A good AD CS change rarely has a “big bang”.

Pragmatic sequence:

  1. Inventory and risk classification.
  2. Review critical templates in a pilot scope.
  3. Remove broad enrollment rights or replace them with defined groups.
  4. Clarify legacy dependencies with application owners.
  5. Harden sensitive templates with approval/issuance requirements.
  6. Move CA servers into Tier-0 operations.
  7. Establish audit and recurring review.
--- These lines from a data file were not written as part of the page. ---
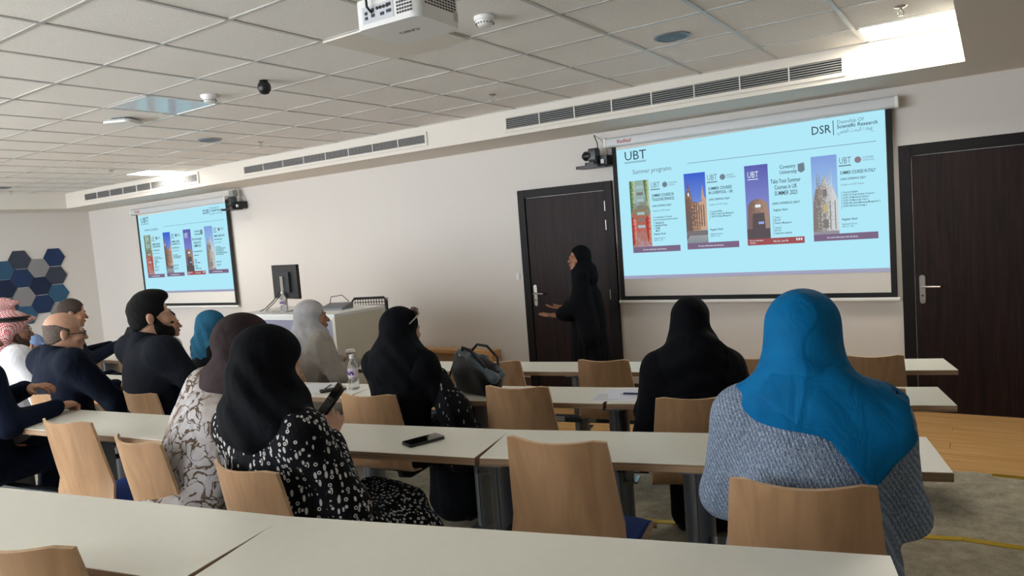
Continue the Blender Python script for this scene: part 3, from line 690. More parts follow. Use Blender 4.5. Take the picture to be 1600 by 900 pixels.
mo = empty('monitor', (-5.76, 4.60, 1.10), math.radians(-13), 'black computer monitor seen from behind on the lectern', 'monitor')
MB().rbox(-.13, .13, -.09, .09, 0, .012, .03, 4).build('stand_base', M_STEEL, mo); MB().box(-.03, .03, -.015, .015, .012, .34).build('stand_post', M_STEEL, mo)
MB().rbox(-.26, .26, .02, .05, .12, .45, .008, 3, axis='y').build('display_shell', mat('monitor_black', rgb(26, 30, 33), .4), mo)
MB().rbox(-.13, .13, -.004, .02, .18, .38, .012, 3, axis='y').build('rear_housing', mat('monitor_black2', rgb(38, 43, 47), .45), mo); MB().box(-.25, .25, .05, .0515, .13, .44).build('glass', mat('dark_glass', rgb(8, 9, 12), .08), mo)
cb = MB().tube([(-5.80, 4.60, 1.30), (-5.9, 4.57, 1.2), (-6.0, 4.55, 1.13), (-6.08, 4.55, 1.106)], .005, 6).build('monitor_cable', M_BLACK); tag(cb, 'thin black cable curving down from the monitor to the lectern top', 'cable')
MB().tube([(-5.80, 4.61, 1.27), (-5.92, 4.58, 1.17), (-6.03, 4.58, 1.108)], .004, 6).build('second_strand', M_BLACK, cb)
ob = empty('conference_unit', (-5.18, 4.72, 1.10), .2, 'grey desktop console with cable on the lectern', 'device')
MB().add([(-.13, -.09, 0), (.13, -.09, 0), (.13, .09, 0), (-.13, .09, 0), (-.13, -.09, .02), (.13, -.09, .02), (.13, .09, .055), (-.13, .09, .055)], [(0, 3, 2, 1), (4, 5, 6, 7), (0, 1, 5, 4), (1, 2, 6, 5), (2, 3, 7, 6), (3, 0, 4, 7)]).build('console_body', mat('device_grey', rgb(120, 122, 126), .5), ob)
MB().tube([(-.1, .05, .05), (-.12, .1, .11), (-.02, .14, .12), (.08, .1, .06)], .004, 6).build('looped_cable', M_DARKM, ob)
kb = tag(MB().box(-.2, .2, -.07, .07, 0, .02).build('keyboard', mat('key_black', rgb(40, 42, 45), .5), loc=(-5.42, 4.70, 1.10)), 'flat black keyboard lying on the lectern behind the grey headscarf', 'keyboard')
for r_i in range(4): MB().box(-.19, .19, -.062+r_i*.033, -.036+r_i*.033, .02, .026).build('key_row', M_BLACK, kb)
def bottle(loc, label, s=1.0, capc=rgb(230, 232, 236), band=True):
    e = empty('water_bottle', loc, 0, label, 'bottle', 'plastic water bottles')
    pet = mat('clear_plastic', (.93, .95, .97), .08); b_ = pet.node_tree.nodes['Principled BSDF']; b_.inputs['Transmission Weight'].default_value = .85; b_.inputs['IOR'].default_value = 1.2
    MB().lathe([(.024*s, 0), (.031*s, .006*s), (.031*s, .05*s), (.0285*s, .06*s), (.031*s, .07*s), (.031*s, .13*s), (.026*s, .15*s), (.013*s, .175*s), (.0125*s, .187*s)], 18).build('bottle_body', pet, e, smooth=True)
    MB().lathe([(.0148*s, .184*s), (.0148*s, .203*s), (.013*s, .205*s)], 14).build('cap', mat('cap_white', capc, .4), e, smooth=True)
    lm = mat('bottle_label', rgb(214, 196, 206), .5)
    lb_ = MB().lathe([(.0316*s, .075*s), (.0316*s, .122*s)], 18).build('paper_label', lm, e, smooth=True)
    if band:
        for q in range(4):
            a = -2.2+q*.45; MB().box(-.006*s, .006*s, -.0004, .0004, -.012*s, .012*s, M=TR(.0322*s*math.cos(a), .0322*s*math.sin(a), .1*s) @ Matrix.Rotation(a+math.pi/2, 4, 'Z') @ Matrix.Rotation(.5*(-1)**q, 4, 'Y')).build('label_print', mat('label_ink', rgb(70, 60, 120), .6), lb_)
    return e
bottle((-5.62, 4.47, 1.10), 'clear water bottle on the lectern in front of the monitor', 1.0)
bottle((-3.19, 2.99, .842), 'clear water bottle with printed label on the second-row desk', 1.02)
oc = empty('office_chair', (-5.75, 5.75, 0), math.radians(12), 'black mesh-backed office chair behind the lectern', 'chair')
cm = mat('mesh_black', rgb(34, 36, 40), .7)
fr = MB(); R_ = [(-.23, .70), (-.22, 1.06), (-.19, 1.095), (.19, 1.095), (.22, 1.06), (.23, .70)]
fr.tube([(x, .02-.05*abs(x)/.2, z) for x, z in R_], .012, 8); fr.tube([(-.23, -.04, .70), (.23, -.04, .70)], .012, 8); fr.build('back_frame', cm, oc, smooth=True)
ms = MB()
for i in range(13): x = -.21+i*.035; ms.tube([(x, .0, .70), (x, .01, 1.09)], .0045, 4)
for i in range(11): z = .72+i*.036; ms.tube([(-.22, .0, z), (0, .02, z), (.22, .0, z)], .0045, 4)
x_ = ms.build('back_mesh', cm, oc); x_['kind'] = 'stuff'
MB().rbox(-.24, .24, .0, .46, .45, .52, .05, 4).build('seat', cm, oc, smooth=True); MB().tube([(0, .2, .45), (0, .2, .1)], .03, 10).build('gas_column', M_DARKM, oc)
MB().tube([(0, -.03, .72), (0, -.06, .55), (0, .05, .46)], .02, 8).build('back_support', M_BLACK, oc)
for i in range(5):
    a = math.radians(72*i); MB().tube([(0, .2, .1), (.28*math.cos(a), .2+.28*math.sin(a), .06)], [.022, .016], 8).build('base_spoke', M_BLACK, oc)
    MB().lathe([(.03, -.012), (.03, .012)], 12, M=TR(.28*math.cos(a), .2+.28*math.sin(a), .03) @ Matrix.Rotation(math.pi/2, 4, 'Y')).build('castor', M_BLACK, oc)
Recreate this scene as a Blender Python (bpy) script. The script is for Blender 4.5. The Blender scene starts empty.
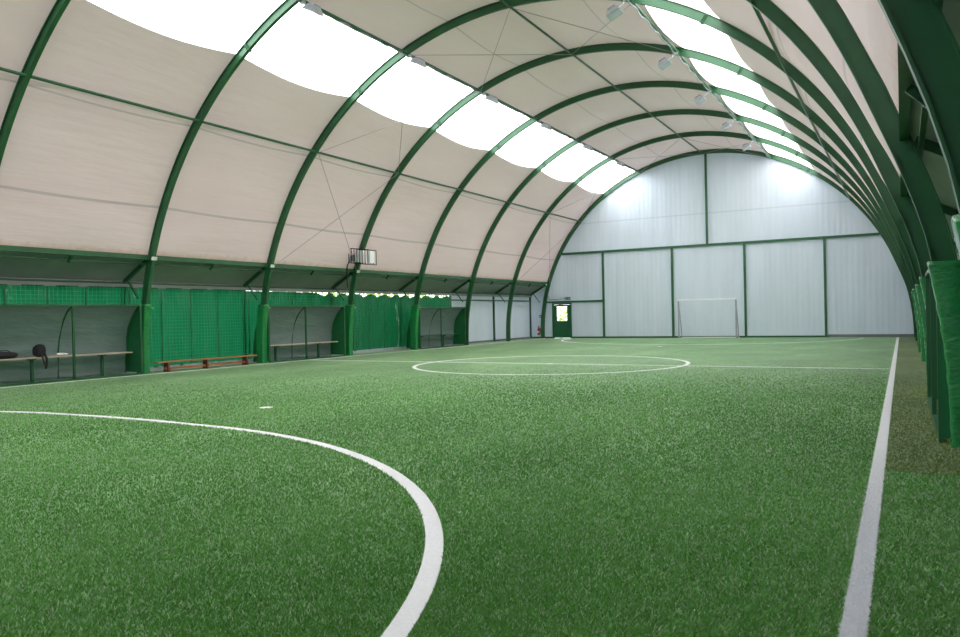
import bpy, math, random
import numpy as np
from mathutils import Vector, Matrix
random.seed(7); rng = np.random.default_rng(7)
sc = bpy.context.scene; col = sc.collection
PI = math.pi; R = math.radians

# ------------------------------------------------------------------ dimensions
XC = -9.111; S = 4.4599; YG = 40.243; ZC = .34; RI = 9.41; RO = 9.635
H = 1.4471
def AY(i): return YG - (8 - i) * S
XFL = XC - RI; XFR = XC + RI            # inner faces of the arch feet
XBL = XC - 10.31; XBR = XC + 10.31      # outer walls behind the arches
Y0 = AY(-2)

# ------------------------------------------------------------------ materials
def nt(name):
    m = bpy.data.materials.new(name); m.use_nodes = True
    n = m.node_tree.nodes; l = m.node_tree.links; n.clear()
    o = n.new('ShaderNodeOutputMaterial'); return m, n, l, o
def N(n, t, **k):
    x = n.new(t)
    for a, b in k.items():
        if hasattr(x, a): setattr(x, a, b)
        else: x.inputs[a].default_value = b
    return x
def noise(n, l, scale, vec=None, detail=4, rough=.55):
    x = n.new('ShaderNodeTexNoise'); x.inputs['Scale'].default_value = scale
    x.inputs['Detail'].default_value = detail; x.inputs['Roughness'].default_value = rough
    if vec is not None: l.new(vec, x.inputs['Vector'])
    return x
def ramp(n, l, fac, stops):
    r = n.new('ShaderNodeValToRGB'); e = r.color_ramp.elements
    while len(e) < len(stops): e.new(.5)
    for q, (p, c) in zip(e, stops): q.position = p; q.color = (*c, 1) if len(c) == 3 else c
    l.new(fac, r.inputs[0]); return r
def objvec(n, l, scale=(1, 1, 1)):
    t = n.new('ShaderNodeTexCoord'); mp = n.new('ShaderNodeMapping'); mp.inputs['Scale'].default_value = scale
    l.new(t.outputs['Object'], mp.inputs['Vector']); return mp.outputs[0]
def plain(name, c, rough=.5, metal=0, var=.12, nscale=6, bump=0, bscale=40, coat=0, spec=.5, vec=(1, 1, 1)):
    m, n, l, o = nt(name)
    b = N(n, 'ShaderNodeBsdfPrincipled', Roughness=rough, Metallic=metal)
    b.inputs['Coat Weight'].default_value = coat; b.inputs['Specular IOR Level'].default_value = spec
    v = objvec(n, l, vec)
    z = noise(n, l, nscale, v)
    r = ramp(n, l, z.outputs[0], [(.3, tuple(x * (1 - var) for x in c)), (.7, tuple(min(1, x * (1 + var)) for x in c))])
    l.new(r.outputs[0], b.inputs['Base Color'])
    if bump:
        z2 = noise(n, l, bscale, v); bp = N(n, 'ShaderNodeBump', Strength=bump, Distance=.02)
        l.new(z2.outputs[0], bp.inputs['Height']); l.new(bp.outputs[0], b.inputs['Normal'])
    l.new(b.outputs[0], o.inputs[0]); return m

M = {}
M['steel'] = plain('green_paint', (.022, .112, .045), .38, var=.15, nscale=2, spec=.5)
M['steel_dark'] = plain('dark_green_paint', (.016, .085, .038), .42, var=.15, nscale=2)
M['vinyl'] = plain('green_vinyl', (.012, .22, .055), .26, var=.12, nscale=3, bump=1.0, bscale=11, vec=(1, 1, 1.8), coat=.4)
M['door'] = plain('door_paint', (.008, .10, .040), .4)
M['white_metal'] = plain('white_metal', (.84, .86, .90), .35, var=.03)
M['post_metal'] = plain('goal_post_metal', (.36, .36, .42), .4)
M['grey_metal'] = plain('grey_metal', (.30, .33, .37), .4, metal=.4)
M['alu'] = plain('galvanised', (.55, .6, .66), .35, metal=.6)
M['dark'] = plain('dark_plastic', (.012, .012, .015), .5)
M['black'] = plain('black_fabric', (.010, .010, .014), .8, bump=.6, bscale=20)
M['maroon'] = plain('dark_maroon_fabric', (.05, .012, .02), .8, bump=.5, bscale=30)
M['wood'] = plain('varnished_wood', (.42, .15, .06), .45, var=.25, nscale=4, vec=(8, .6, 8))
M['wood_dark'] = plain('stained_wood_leg', (.16, .05, .03), .5, var=.2)
M['board'] = plain('pale_bench_board', (.50, .40, .30), .5, var=.15, nscale=3, vec=(6, .5, 6))
M['red'] = plain('red_enamel', (.30, .02, .03), .35)
M['cloth_white'] = plain('white_cloth', (.75, .75, .73), .8)
M['signgreen'] = plain('sign_green', (.01, .14, .10), .5)
M['trim'] = plain('kerb_grey', (.16, .17, .18), .6)
M['cable'] = plain('steel_cable', (.33, .31, .30), .5, metal=.2)
M['teal'] = plain('teal_plastic', (.02, .30, .27), .3, bump=.6, bscale=10, coat=.3)
M['line'] = plain('white_turf_fibre', (.90, .91, .93), .55, var=.06, nscale=60, bump=.6, bscale=240)
M['glassy'] = plain('lamp_glass', (.35, .40, .45), .12, var=.05, coat=.5)
M['bark'] = plain('bark', (.12, .08, .05), .9)

def mat_sheet(name, c, trans, rough=.45, grid=None, bump=.25, bscale=2.2, vec=(1, 1, 1), transp=0.):
    """thin sheet that lets light through: glossy/diffuse mixed with translucency"""
    m, n, l, o = nt(name)
    v = objvec(n, l, vec)
    b = N(n, 'ShaderNodeBsdfPrincipled', Roughness=rough)
    t = n.new('ShaderNodeBsdfTranslucent'); mx = n.new('ShaderNodeMixShader'); mx.inputs[0].default_value = trans
    z = noise(n, l, 1.3, v); r = ramp(n, l, z.outputs[0], [(.3, tuple(x * .9 for x in c)), (.7, tuple(min(1, x * 1.08) for x in c))])
    csock = r.outputs[0]
    if grid:
        # reinforcing threads: a fine square grid woven into the sheet
        sep = n.new('ShaderNodeSeparateXYZ'); l.new(objvec(n, l), sep.inputs[0]); outs = []
        for ax in grid[2]:
            mu = N(n, 'ShaderNodeMath', operation='MULTIPLY'); l.new(sep.outputs[ax], mu.inputs[0]); mu.inputs[1].default_value = 1 / grid[0]
            fr = N(n, 'ShaderNodeMath', operation='FRACT'); l.new(mu.outputs[0], fr.inputs[0])
            lt = N(n, 'ShaderNodeMath', operation='LESS_THAN'); l.new(fr.outputs[0], lt.inputs[0]); lt.inputs[1].default_value = grid[1]
            outs.append(lt.outputs[0])
        ma = N(n, 'ShaderNodeMath', operation='MAXIMUM'); l.new(outs[0], ma.inputs[0]); l.new(outs[1], ma.inputs[1])
        mc = n.new('ShaderNodeMixRGB'); l.new(ma.outputs[0], mc.inputs[0]); l.new(csock, mc.inputs[1]); mc.inputs[2].default_value = (*grid[3], 1); csock = mc.outputs[0]
    l.new(csock, b.inputs['Base Color']); l.new(csock, t.inputs['Color'])
    z2 = noise(n, l, bscale, v, 3); bp = N(n, 'ShaderNodeBump', Strength=bump, Distance=.1)
    l.new(z2.outputs[0], bp.inputs['Height']); l.new(bp.outputs[0], b.inputs['Normal'])
    l.new(b.outputs[0], mx.inputs[1]); l.new(t.outputs[0], mx.inputs[2])
    out = mx.outputs[0]
    if transp:
        tp = n.new('ShaderNodeBsdfTransparent'); m2 = n.new('ShaderNodeMixShader'); m2.inputs[0].default_value = transp
        l.new(out, m2.inputs[1]); l.new(tp.outputs[0], m2.inputs[2]); out = m2.outputs[0]
    l.new(out, o.inputs[0]); return m
M['tarp'] = mat_sheet('green_tarpaulin', (.004, .068, .025), .36, .015, grid=(.105, .14, (1, 2), (.008, .125, .05)), bump=1.0, bscale=1.6, vec=(1, 2.0, .7))
M['skin'] = mat_sheet('grey_pvc_sheet', (.27, .33, .35), .38, .18, bump=.8, bscale=2.6, vec=(1, .55, 1.8))
M['endpanel'] = plain('green_side_panel', (.010, .13, .045), .4)
M['liner'] = mat_sheet('grey_roof_liner', (.30, .31, .32), .07, .5, bump=.15, bscale=1.2)
M['skylight'] = mat_sheet('clear_white_pvc', (.95, .95, .95), .6, .4, bump=0, transp=.62)
M['foliage'] = mat_sheet('leaf', (.34, .46, .10), .45, .5, bump=0)

def mat_membrane():
    m, n, l, o = nt('pvc_membrane')
    uv = n.new('ShaderNodeUVMap'); sep = n.new('ShaderNodeSeparateXYZ'); l.new(uv.outputs[0], sep.inputs[0])
    th = N(n, 'ShaderNodeMath', operation='MULTIPLY'); l.new(sep.outputs[0], th.inputs[0]); th.inputs[1].default_value = 180.
    # fold both sides onto 0..90
    a1 = N(n, 'ShaderNodeMath', operation='SUBTRACT'); l.new(th.outputs[0], a1.inputs[0]); a1.inputs[1].default_value = 90
    a2 = N(n, 'ShaderNodeMath', operation='ABSOLUTE'); l.new(a1.outputs[0], a2.inputs[0])
    a3 = N(n, 'ShaderNodeMath', operation='SUBTRACT'); a3.inputs[0].default_value = 90; l.new(a2.outputs[0], a3.inputs[1])
    seam_shadow = None
    for c, w in ((26.3, .22), (40.9, .16), (78.5, .14)):  # weld seams; the upper bands also paint in purlin and wire shadow lines
        d = N(n, 'ShaderNodeMath', operation='SUBTRACT'); l.new(a3.outputs[0], d.inputs[0]); d.inputs[1].default_value = c
        e = N(n, 'ShaderNodeMath', operation='ABSOLUTE'); l.new(d.outputs[0], e.inputs[0])
        f = N(n, 'ShaderNodeMath', operation='LESS_THAN'); l.new(e.outputs[0], f.inputs[0]); f.inputs[1].default_value = w
        if seam_shadow is None: seam_shadow = f.outputs[0]
        else:
            g = N(n, 'ShaderNodeMath', operation='MAXIMUM'); l.new(seam_shadow, g.inputs[0]); l.new(f.outputs[0], g.inputs[1]); seam_shadow = g.outputs[0]
    v = objvec(n, l, (1, .3, 1)); z = noise(n, l, .8, v)
    base = ramp(n, l, z.outputs[0], [(.3, (.68, .535, .545)), (.7, (.73, .585, .60))])
    # rusty dirt along the hem at the eaves
    zd = noise(n, l, 5, objvec(n, l)); ad = N(n, 'ShaderNodeMath', operation='MULTIPLY_ADD'); l.new(zd.outputs[0], ad.inputs[0]); ad.inputs[1].default_value = 2.0; l.new(a3.outputs[0], ad.inputs[2])
    hem = N(n, 'ShaderNodeMapRange'); l.new(ad.outputs[0], hem.inputs[0]); hem.inputs[1].default_value = 18.9; hem.inputs[2].default_value = 20.0; hem.inputs[3].default_value = .55; hem.inputs[4].default_value = 0
    mh = n.new('ShaderNodeMixRGB'); l.new(hem.outputs[0], mh.inputs[0]); l.new(base.outputs[0], mh.inputs[1]); mh.inputs[2].default_value = (.50, .27, .19, 1)
    ms = n.new('ShaderNodeMixRGB'); l.new(seam_shadow, ms.inputs[0]); l.new(mh.outputs[0], ms.inputs[1]); ms.inputs[2].default_value = (.50, .41, .42, 1)
    b = N(n, 'ShaderNodeBsdfPrincipled', Roughness=.45); l.new(ms.outputs[0], b.inputs['Base Color']); b.inputs['Specular IOR Level'].default_value = .3
    t = n.new('ShaderNodeBsdfTranslucent'); l.new(ms.outputs[0], t.inputs['Color'])
    zb = noise(n, l, 1.5, objvec(n, l, (1, .35, 3.5)), 3); bp = N(n, 'ShaderNodeBump', Strength=.17, Distance=.12)
    l.new(zb.outputs[0], bp.inputs['Height']); l.new(bp.outputs[0], b.inputs['Normal']); l.new(bp.outputs[0], t.inputs['Normal'])
    mx = n.new('ShaderNodeMixShader'); mx.inputs[0].default_value = .04; l.new(b.outputs[0], mx.inputs[1]); l.new(t.outputs[0], mx.inputs[2])
    l.new(mx.outputs[0], o.inputs[0]); return m
M['membrane'] = mat_membrane()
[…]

Always validate: which certificates are already in use? Which systems need to renew before expiry? What rollback option exists per template?

Pros (explicit)

  • Reduces hidden domain takeover paths: certificates no longer become AD identities without control.
  • High value without full rebuild: many risks can be reduced through template ACLs, enrollment groups and governance.
  • Improves operational quality: CRL, AIA, validity and ownership become visible instead of “PKI just runs”.
  • Strengthens Tier 0: CA servers, template admins and PKI owners enter the privileged operating model.
  • Good foundation for LDAPS, smartcards and client certificates: security improves without broadly stopping productive certificate usage.

Cons and limits (explicit)

  • Dependencies are often poorly documented: VPN, WLAN, MDM, old web servers and middleware may rely on templates nobody remembers.
  • Misconfigurations are not always visible: a template can remain risky for years without causing an outage.
  • Overly aggressive changes break operations: autoenrollment, renewal and revocation must be tested.
  • AD CS does not replace identity hygiene: weak admin paths, tiering issues and unmanaged service accounts remain separate risks.
  • Private key protection can be costly or organizationally hard: HSM, offline root CA and clean CA hierarchy are useful, but not always realistic short term.

Common project pitfalls

  • Treating the CA like a normal member server: wrong admin groups, messy logons, no Tier-0 thinking.
  • Reviewing only the CA server, not templates: most risk sits in templates and permissions.
  • Leaving Domain Users broadly entitled: convenient for operations, risky for authentication templates.
  • Underestimating free subject/SAN supply: this is especially sensitive on authentication templates.
  • Not testing CRL/AIA: revocation looks good on paper but fails when needed.
  • Legacy templates without owners: nobody dares to clean up, so the risk stays forever.
  • No monitoring for template changes: a secure baseline does not help if later changes go unnoticed.

Project checklist (for AD CS hardening)

  • [ ] Inventory Enterprise CAs, Standalone CAs and published trust points.
  • [ ] Classify CA servers as Tier-0 systems and review admin paths.
  • [ ] Classify all templates by EKUs, subject/SAN control, enrollment rights and validity.
  • [ ] Prioritize authentication templates and remove broad enrollment rights.
  • [ ] Limit autoenrollment to defined groups.
  • [ ] Add owner, approval, issuance requirements and expiry to sensitive templates.
  • [ ] Practically test CRL/AIA reachability and revocation processes.
  • [ ] Centrally monitor CA audit, template changes and CA role changes.
  • [ ] Document legacy dependencies and define a migration plan.
  • [ ] Add recurring PKI review to the AD hardening cycle.